Comment by AnthonyMouse
5 months ago
> That either means that childcare is too expensive or teachers don't get paid enough (probably both tbh)
It's not necessarily either one. If you do it yourself, you reuse the existing home instead of needing a separate building with its own rent, maintenance and security, the children and the adult watching them wake up in the same place instead of both having to commute to the childcare building, you have no administrative costs in terms of hiring, HR, accounting, background checks, etc. By the time you add up all the additional costs, you can easily end up underwater against doing it yourself even if each adult in the central facility is watching more kids -- and that itself is a cost because then each kid gets less attention.

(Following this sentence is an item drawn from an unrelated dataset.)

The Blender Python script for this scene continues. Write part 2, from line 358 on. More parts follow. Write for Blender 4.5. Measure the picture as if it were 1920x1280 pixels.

Yip. Oddly enough, this has a lot of economic parallels with cooking at home vs eating out. For a silly example, you can make an Egg McMuffin for a tiny fraction of what you'd pay at McDonalds for one. Yet McDonalds (franchise, not corporate) operate on single digit profit margins. Why?
Because when you buy that Egg McMuffin you're not just paying for it. You're paying for an entire building of workers, the rent on that building, their licensing fees, their advertising costs, their electric costs, and much more. When you make it at home you're paying for nothing but the ingredients.
So it creates a paradoxical scenario - you're getting charged way more for stuff than if you made it yourself, but yet somehow you're not getting ripped off.
Poorer people use home-based daycares, which has the same cost advantages.
It doesn't. You still need someone to commute to where the daycare is because they don't live there, transaction costs related to payment processing, and that's often illegal if you do it for money because of zoning ordinances etc.
Those facilities also often don't qualify for subsidies like this because it allows all the people doing it themselves to claim the subsidy. Either you take care of your own kids as before but sign up as a daycare that only your own kids attend to get the subsidy yourself, or you find someone else who takes care of their own kids and then each sign up to watch the other's kids when you each actually watch your own. And you rightfully should be able to get the subsidy if you're doing it yourself, except that then it gets a lot more attractive to actually stay at home, which the government doesn't like because it makes the program more expensive and corporations hate because it reduces supply in the labor market.